Take an epic sporting event, cut together the highlights and interviews with the athlete (or athletes) and coach (or coaches), and you have an instant crowd-pleaser, because the crowd already been pleased once and knows it will be again. I expected Thriller in Manila to be that documentary until the build up of “the greatest fight of all time” between Muhammad Ali and Joe Frazier unexpectedly wheezes, as a 63 year old, nearly incoherent Frazier walks into his decrepit Badlands of Philadelphia gym. With one shot of the little, cluttered room he lives in upstairs, the tone shifts to the unapologetic telling of Joe Frazier’s side of the story. Director John Dower has an easy target (Ali can’t speak for himself anymore), but to his credit he lets the camera remain on the mixed emotions of people closest to the fight and thereby raises issues–and the film–above its genre.

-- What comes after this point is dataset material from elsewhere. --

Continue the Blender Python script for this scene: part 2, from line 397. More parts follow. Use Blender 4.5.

Through talking heads with the gray hairs who were there, archival footage and the relentless narration of Paterson Joseph, we go back to the late sixties when Joe Lewis and Muhammad Ali are friendly competitors. Joe Lewis personally lobbies President Nixon to get Ali back in the ring after Ali’s famous refusal to go to Vietnam for his religious convictions (a member of the all-black Nation of Islam). Back in the ring, Ali and Frazier go on to have three fights in a vicious rivalry that’s the stuff of sports legend and Greek tragedy. It all culminates in 1975 when Philippine dictator Ferdinand Marcos hosts the “Thrilla in Manila,” the third and final bout between Frazier and Ali.

Much of the film dwells on Ali earning his Great American Hero status more for his publicity skills than his fighting skills. Joe Frazier was an uneducated sharecropper’s son who grew up in Beauford County, SC, where he still couldn’t cash a check even after he became the World Heavyweight Champion of Boxing. He’s presented as the real black working class champion, even though Ali’s radical political views and charismatic spirit made him an icon of 60’s political activism. Ironically, Frazier’s fans were usually white conservatives who admired his quiet, dogmatic work ethic.

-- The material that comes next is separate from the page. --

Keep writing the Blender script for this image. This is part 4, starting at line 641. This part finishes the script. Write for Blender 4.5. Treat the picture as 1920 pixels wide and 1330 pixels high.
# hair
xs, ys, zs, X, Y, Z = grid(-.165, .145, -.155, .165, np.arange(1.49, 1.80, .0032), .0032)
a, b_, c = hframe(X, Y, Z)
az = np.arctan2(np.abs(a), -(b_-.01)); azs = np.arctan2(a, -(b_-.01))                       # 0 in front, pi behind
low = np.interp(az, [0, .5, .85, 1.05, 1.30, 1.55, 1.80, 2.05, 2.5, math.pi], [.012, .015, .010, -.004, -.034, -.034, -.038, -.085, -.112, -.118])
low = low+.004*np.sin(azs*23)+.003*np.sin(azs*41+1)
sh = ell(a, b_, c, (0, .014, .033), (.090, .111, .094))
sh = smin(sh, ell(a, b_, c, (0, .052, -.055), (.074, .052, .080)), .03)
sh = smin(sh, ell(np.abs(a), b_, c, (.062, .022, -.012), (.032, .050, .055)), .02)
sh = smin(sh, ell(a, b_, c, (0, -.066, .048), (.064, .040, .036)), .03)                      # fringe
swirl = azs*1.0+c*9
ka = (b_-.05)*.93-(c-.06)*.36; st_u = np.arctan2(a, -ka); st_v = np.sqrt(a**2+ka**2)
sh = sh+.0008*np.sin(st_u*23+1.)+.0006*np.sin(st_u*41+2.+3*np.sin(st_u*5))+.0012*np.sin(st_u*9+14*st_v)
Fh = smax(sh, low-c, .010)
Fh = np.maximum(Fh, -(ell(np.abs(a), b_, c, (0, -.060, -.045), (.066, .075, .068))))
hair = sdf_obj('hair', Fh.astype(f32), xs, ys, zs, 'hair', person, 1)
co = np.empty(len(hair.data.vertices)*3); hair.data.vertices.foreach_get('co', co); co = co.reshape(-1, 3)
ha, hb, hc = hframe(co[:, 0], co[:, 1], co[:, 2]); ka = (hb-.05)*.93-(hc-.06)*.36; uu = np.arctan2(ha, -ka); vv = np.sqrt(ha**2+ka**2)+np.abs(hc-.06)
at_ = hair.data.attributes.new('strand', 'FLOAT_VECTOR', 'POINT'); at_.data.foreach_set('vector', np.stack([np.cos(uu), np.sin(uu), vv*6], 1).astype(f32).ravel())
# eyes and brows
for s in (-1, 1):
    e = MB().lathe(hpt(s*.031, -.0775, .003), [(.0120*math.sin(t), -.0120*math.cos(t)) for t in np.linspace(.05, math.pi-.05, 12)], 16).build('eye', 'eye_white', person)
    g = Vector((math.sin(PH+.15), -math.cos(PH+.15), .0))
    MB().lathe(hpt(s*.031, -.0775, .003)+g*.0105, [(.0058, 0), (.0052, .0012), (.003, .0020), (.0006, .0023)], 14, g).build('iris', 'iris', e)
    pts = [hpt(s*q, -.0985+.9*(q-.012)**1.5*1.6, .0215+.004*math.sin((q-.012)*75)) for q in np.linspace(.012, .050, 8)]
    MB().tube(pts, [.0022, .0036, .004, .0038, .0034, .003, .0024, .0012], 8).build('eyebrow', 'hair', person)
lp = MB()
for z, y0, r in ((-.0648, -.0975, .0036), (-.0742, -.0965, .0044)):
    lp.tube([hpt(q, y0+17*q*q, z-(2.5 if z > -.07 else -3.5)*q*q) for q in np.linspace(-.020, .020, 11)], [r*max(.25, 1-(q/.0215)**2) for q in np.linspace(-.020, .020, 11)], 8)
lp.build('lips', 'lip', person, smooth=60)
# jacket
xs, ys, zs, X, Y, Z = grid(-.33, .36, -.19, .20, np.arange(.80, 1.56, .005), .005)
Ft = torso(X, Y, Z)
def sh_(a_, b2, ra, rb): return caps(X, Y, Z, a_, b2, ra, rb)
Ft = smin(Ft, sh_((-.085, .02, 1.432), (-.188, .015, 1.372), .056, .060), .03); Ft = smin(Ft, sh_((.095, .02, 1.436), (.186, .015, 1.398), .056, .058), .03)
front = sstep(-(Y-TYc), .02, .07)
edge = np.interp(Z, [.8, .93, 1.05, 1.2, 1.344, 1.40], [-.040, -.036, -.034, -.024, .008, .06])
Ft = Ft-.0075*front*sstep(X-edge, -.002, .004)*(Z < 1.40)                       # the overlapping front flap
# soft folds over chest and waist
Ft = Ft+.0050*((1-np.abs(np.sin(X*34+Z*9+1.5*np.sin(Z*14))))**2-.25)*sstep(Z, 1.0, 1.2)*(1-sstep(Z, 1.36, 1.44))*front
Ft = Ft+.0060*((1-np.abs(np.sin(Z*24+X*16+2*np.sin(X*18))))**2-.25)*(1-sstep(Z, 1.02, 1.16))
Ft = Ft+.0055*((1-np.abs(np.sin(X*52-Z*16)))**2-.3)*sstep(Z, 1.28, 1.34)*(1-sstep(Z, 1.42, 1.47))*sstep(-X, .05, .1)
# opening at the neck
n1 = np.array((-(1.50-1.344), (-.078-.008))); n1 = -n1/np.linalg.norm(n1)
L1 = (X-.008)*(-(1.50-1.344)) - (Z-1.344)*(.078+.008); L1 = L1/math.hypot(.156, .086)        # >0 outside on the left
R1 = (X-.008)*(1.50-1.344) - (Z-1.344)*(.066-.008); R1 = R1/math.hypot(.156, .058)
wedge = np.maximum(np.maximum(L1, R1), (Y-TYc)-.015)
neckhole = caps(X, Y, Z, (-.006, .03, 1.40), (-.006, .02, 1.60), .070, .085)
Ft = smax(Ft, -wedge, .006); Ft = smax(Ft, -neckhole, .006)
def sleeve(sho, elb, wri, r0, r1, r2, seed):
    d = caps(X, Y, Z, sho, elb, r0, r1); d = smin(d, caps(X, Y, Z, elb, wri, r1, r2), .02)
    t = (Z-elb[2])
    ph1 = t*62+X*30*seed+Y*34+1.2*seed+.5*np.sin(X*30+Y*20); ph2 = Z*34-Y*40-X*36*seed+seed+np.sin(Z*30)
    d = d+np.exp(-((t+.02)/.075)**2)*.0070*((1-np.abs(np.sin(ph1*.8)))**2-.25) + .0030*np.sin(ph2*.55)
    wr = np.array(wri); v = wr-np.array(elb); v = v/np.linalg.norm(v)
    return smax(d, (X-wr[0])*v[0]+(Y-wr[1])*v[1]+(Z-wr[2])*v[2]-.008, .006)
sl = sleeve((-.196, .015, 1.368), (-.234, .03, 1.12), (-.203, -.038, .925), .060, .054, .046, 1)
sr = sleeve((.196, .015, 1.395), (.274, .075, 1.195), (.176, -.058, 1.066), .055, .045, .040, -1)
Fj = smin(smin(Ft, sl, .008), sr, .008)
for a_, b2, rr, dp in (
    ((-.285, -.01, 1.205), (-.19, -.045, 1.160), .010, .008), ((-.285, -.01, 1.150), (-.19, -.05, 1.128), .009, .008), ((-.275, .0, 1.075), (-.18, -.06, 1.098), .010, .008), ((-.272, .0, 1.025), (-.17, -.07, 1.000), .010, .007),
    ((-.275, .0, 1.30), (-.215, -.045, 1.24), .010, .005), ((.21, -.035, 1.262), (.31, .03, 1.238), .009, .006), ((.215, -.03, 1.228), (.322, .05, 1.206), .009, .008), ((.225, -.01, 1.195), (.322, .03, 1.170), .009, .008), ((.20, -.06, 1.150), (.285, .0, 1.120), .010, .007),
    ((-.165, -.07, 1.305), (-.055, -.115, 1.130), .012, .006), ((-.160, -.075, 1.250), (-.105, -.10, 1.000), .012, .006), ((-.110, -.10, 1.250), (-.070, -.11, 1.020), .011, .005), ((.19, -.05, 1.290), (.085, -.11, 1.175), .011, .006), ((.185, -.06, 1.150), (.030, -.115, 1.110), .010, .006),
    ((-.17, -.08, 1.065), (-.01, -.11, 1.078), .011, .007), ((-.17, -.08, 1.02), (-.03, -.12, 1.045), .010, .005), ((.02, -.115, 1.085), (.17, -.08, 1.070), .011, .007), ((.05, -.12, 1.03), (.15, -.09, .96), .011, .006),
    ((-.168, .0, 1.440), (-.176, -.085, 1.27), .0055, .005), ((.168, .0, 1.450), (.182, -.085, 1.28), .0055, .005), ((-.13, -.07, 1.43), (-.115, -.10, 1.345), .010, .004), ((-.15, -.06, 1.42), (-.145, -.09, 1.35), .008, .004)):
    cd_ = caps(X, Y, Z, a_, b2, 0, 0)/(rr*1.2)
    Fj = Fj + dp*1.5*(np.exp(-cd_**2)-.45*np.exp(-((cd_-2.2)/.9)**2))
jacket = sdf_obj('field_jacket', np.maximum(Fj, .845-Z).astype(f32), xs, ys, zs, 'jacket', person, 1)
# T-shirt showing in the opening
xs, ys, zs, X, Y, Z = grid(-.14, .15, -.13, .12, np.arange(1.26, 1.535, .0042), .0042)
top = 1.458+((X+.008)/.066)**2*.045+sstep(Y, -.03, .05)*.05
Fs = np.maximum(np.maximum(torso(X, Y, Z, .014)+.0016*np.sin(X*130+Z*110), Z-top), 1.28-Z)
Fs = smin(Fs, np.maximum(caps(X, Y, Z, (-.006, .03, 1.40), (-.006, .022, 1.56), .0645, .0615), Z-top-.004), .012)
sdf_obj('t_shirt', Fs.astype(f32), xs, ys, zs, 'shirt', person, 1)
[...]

With Joe Frazier’s vicious left hook, it appears Thriller is going to pound Ali’s mythic image into the floor. The tipping point of the title fight and the film, happens when Lewis introduces his newly developed right jab, causing Ali to have to rethink how he’d protect his left side in mid-match. This turns the bout from a shoo in for Ali into a bloodied, epic war between the two men. At this point, Dower upends his own Ali exposé when Frazier’s drive to “take apart” the man who’d derided him for years as an Uncle Tom, sends Thriller flailing at religious fundamentalism, the group think of The Media, black on black racism and even the corruption between professional boxing and dictator regimes (Imelda Marcos, although married to a ruthless dictator, could not take sitting ringside anymore during the fight because it was too violent). All factors are complicit in what made “the greatest fight” the one neither man really walked away from.

The exhaustion Thriller creates in the audience by its conclusion has less to do with the typical drama of boxing that movies like Rocky revel in. As they pound and pound each other, each man exhibits an almost supernatural willpower to go on, but unlike Rocky, that heroic willpower may be the very thing that has crippled their twilight years. “Each one is Ahab and the other is the Black Whale,” Ali’s biographer says. Although Thriller in Manilla is heavy-handed at times, taking a sports history documentary and infusing it with Moby Dick horror is definitely something to behold. Unless you’re queasy like Imelda Marcos.